— Material provided —
— START —

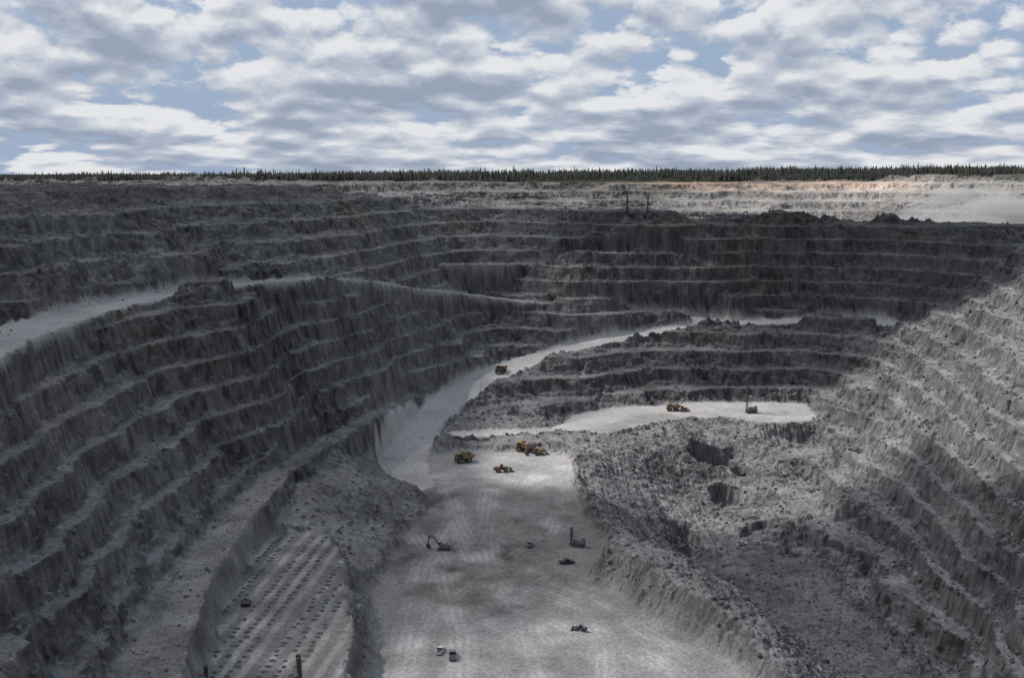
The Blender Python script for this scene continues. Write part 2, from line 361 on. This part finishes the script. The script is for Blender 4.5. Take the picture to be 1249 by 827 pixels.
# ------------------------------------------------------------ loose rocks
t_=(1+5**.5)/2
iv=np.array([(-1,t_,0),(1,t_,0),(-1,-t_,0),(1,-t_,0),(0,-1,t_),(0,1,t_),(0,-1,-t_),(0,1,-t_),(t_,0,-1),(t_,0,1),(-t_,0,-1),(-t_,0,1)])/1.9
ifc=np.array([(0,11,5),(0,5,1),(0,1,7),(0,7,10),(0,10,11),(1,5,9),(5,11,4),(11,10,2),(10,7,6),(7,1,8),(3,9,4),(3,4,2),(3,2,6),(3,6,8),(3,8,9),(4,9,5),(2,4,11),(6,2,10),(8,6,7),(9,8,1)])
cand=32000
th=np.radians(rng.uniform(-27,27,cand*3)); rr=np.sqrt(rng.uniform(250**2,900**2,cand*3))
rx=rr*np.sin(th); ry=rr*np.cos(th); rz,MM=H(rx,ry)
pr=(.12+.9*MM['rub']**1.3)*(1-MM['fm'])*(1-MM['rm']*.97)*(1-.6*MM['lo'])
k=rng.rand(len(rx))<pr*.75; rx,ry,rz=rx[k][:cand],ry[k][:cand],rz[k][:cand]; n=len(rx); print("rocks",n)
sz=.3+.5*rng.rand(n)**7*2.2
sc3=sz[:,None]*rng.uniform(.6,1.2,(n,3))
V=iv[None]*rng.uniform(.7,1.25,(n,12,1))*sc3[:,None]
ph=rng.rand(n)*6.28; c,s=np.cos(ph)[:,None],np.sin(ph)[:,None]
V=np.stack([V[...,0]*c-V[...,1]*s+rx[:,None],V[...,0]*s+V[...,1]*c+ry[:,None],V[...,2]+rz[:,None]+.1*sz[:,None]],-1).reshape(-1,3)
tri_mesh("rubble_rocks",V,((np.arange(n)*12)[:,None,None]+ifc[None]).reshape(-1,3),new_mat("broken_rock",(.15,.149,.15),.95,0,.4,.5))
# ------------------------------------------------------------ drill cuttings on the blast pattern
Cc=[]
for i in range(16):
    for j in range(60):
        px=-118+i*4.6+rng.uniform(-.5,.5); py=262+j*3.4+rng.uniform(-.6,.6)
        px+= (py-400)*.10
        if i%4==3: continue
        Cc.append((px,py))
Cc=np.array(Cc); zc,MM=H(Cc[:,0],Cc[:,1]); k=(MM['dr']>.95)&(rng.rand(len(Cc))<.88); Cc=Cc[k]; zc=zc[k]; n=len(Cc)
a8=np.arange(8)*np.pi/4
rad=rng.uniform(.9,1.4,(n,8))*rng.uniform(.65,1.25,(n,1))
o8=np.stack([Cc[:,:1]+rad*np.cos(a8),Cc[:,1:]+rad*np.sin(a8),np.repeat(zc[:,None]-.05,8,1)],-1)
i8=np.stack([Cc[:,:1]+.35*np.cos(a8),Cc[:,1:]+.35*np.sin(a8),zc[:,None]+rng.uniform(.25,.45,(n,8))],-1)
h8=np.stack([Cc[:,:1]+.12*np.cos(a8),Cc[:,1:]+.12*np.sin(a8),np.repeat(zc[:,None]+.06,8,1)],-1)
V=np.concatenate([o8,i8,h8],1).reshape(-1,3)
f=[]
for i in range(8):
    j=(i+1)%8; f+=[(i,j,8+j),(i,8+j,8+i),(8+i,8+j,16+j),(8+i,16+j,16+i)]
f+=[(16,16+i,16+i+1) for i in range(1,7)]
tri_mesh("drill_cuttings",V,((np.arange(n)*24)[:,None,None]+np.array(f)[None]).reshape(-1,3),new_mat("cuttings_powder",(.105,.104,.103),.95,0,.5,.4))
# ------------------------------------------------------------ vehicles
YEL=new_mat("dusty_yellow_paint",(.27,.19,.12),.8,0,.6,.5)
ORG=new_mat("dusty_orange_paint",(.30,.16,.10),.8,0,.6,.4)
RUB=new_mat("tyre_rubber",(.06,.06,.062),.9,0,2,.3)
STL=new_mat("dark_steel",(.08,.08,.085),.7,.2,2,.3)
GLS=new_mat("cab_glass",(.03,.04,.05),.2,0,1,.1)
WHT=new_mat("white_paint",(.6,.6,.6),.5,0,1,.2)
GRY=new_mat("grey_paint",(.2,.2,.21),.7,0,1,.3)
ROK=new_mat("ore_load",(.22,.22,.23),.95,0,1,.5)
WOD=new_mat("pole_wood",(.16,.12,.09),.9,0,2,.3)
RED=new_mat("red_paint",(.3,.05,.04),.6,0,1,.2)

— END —
— START —

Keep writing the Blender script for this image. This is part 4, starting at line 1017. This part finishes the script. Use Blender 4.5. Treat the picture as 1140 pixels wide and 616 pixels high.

— END —
— START —

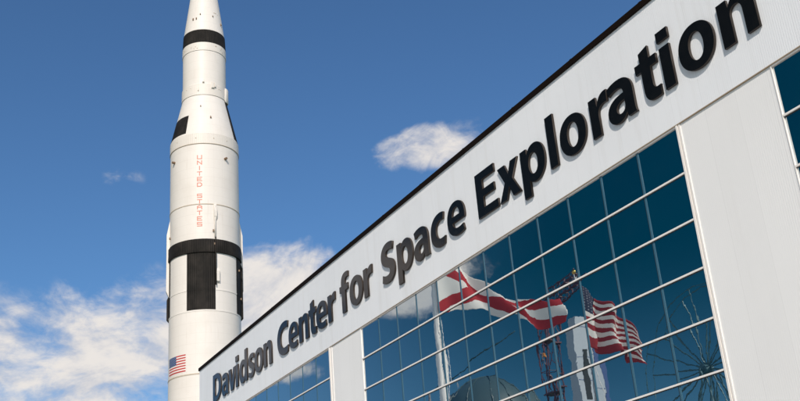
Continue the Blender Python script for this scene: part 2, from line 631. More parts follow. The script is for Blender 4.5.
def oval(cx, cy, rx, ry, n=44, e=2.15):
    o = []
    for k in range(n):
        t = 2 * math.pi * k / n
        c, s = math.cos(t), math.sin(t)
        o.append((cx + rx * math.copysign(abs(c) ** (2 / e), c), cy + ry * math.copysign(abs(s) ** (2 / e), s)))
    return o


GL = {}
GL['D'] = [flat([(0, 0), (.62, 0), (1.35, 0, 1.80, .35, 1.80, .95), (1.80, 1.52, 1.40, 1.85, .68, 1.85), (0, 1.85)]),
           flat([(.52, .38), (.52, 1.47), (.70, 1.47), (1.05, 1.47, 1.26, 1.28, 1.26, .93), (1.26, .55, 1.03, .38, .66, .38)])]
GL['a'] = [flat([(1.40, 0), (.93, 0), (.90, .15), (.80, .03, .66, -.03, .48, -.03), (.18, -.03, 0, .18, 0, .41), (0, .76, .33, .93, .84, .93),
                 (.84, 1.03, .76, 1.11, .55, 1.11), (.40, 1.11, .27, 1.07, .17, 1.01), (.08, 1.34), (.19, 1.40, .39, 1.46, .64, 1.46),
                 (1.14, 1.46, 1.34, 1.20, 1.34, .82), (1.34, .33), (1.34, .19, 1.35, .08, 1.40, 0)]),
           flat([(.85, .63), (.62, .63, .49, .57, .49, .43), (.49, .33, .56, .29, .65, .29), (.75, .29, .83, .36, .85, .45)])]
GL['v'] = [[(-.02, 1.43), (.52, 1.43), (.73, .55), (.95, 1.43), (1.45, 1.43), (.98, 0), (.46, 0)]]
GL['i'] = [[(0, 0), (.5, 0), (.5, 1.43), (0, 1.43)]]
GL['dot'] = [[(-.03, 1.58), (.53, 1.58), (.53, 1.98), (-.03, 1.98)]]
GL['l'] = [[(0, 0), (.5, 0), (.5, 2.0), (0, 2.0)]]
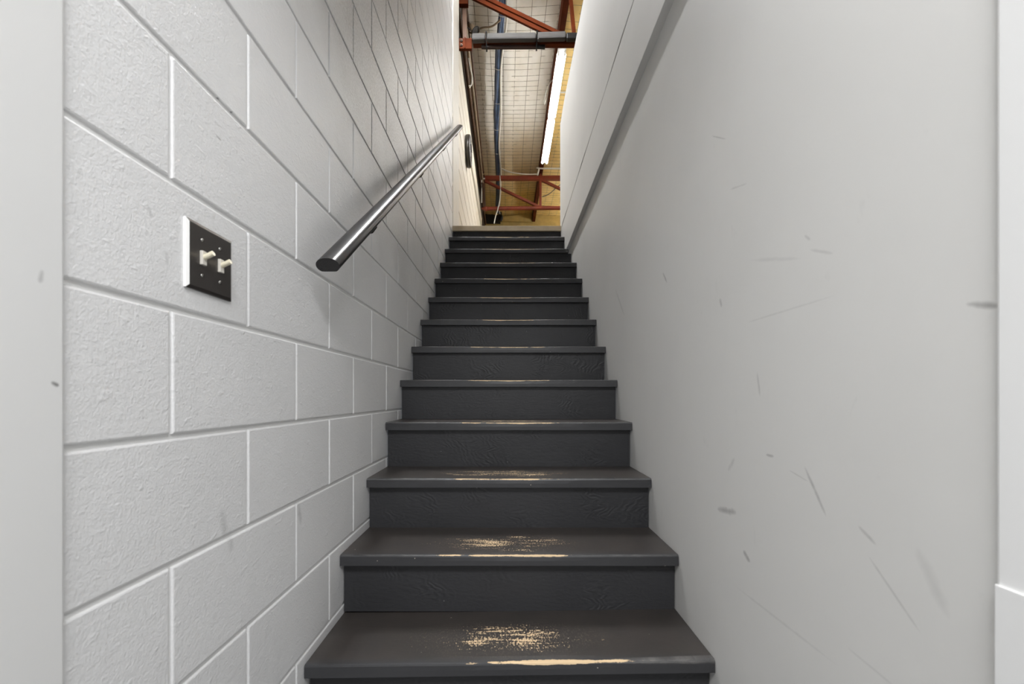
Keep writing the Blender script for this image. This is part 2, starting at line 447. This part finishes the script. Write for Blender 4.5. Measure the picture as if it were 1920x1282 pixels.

— END —

— What you need to do —
From the records above, transcribe exactly the lines starting at the one containing "Continue the Blender" and ending at the one containing "were 1920x1282 pixels.". Skip the pictures.

— Problem solution —
Continue the Blender Python script for this scene: part 2, from line 631. More parts follow. The script is for Blender 4.5.
def oval(cx, cy, rx, ry, n=44, e=2.15):
    o = []
    for k in range(n):
        t = 2 * math.pi * k / n
        c, s = math.cos(t), math.sin(t)
        o.append((cx + rx * math.copysign(abs(c) ** (2 / e), c), cy + ry * math.copysign(abs(s) ** (2 / e), s)))
    return o


GL = {}
GL['D'] = [flat([(0, 0), (.62, 0), (1.35, 0, 1.80, .35, 1.80, .95), (1.80, 1.52, 1.40, 1.85, .68, 1.85), (0, 1.85)]),
           flat([(.52, .38), (.52, 1.47), (.70, 1.47), (1.05, 1.47, 1.26, 1.28, 1.26, .93), (1.26, .55, 1.03, .38, .66, .38)])]
GL['a'] = [flat([(1.40, 0), (.93, 0), (.90, .15), (.80, .03, .66, -.03, .48, -.03), (.18, -.03, 0, .18, 0, .41), (0, .76, .33, .93, .84, .93),
                 (.84, 1.03, .76, 1.11, .55, 1.11), (.40, 1.11, .27, 1.07, .17, 1.01), (.08, 1.34), (.19, 1.40, .39, 1.46, .64, 1.46),
                 (1.14, 1.46, 1.34, 1.20, 1.34, .82), (1.34, .33), (1.34, .19, 1.35, .08, 1.40, 0)]),
           flat([(.85, .63), (.62, .63, .49, .57, .49, .43), (.49, .33, .56, .29, .65, .29), (.75, .29, .83, .36, .85, .45)])]
GL['v'] = [[(-.02, 1.43), (.52, 1.43), (.73, .55), (.95, 1.43), (1.45, 1.43), (.98, 0), (.46, 0)]]
GL['i'] = [[(0, 0), (.5, 0), (.5, 1.43), (0, 1.43)]]
GL['dot'] = [[(-.03, 1.58), (.53, 1.58), (.53, 1.98), (-.03, 1.98)]]
GL['l'] = [[(0, 0), (.5, 0), (.5, 2.0), (0, 2.0)]]
Keep writing the Blender script for this image. This is part 2, starting at line 447. This part finishes the script. Write for Blender 4.5. Measure the picture as if it were 1920x1282 pixels.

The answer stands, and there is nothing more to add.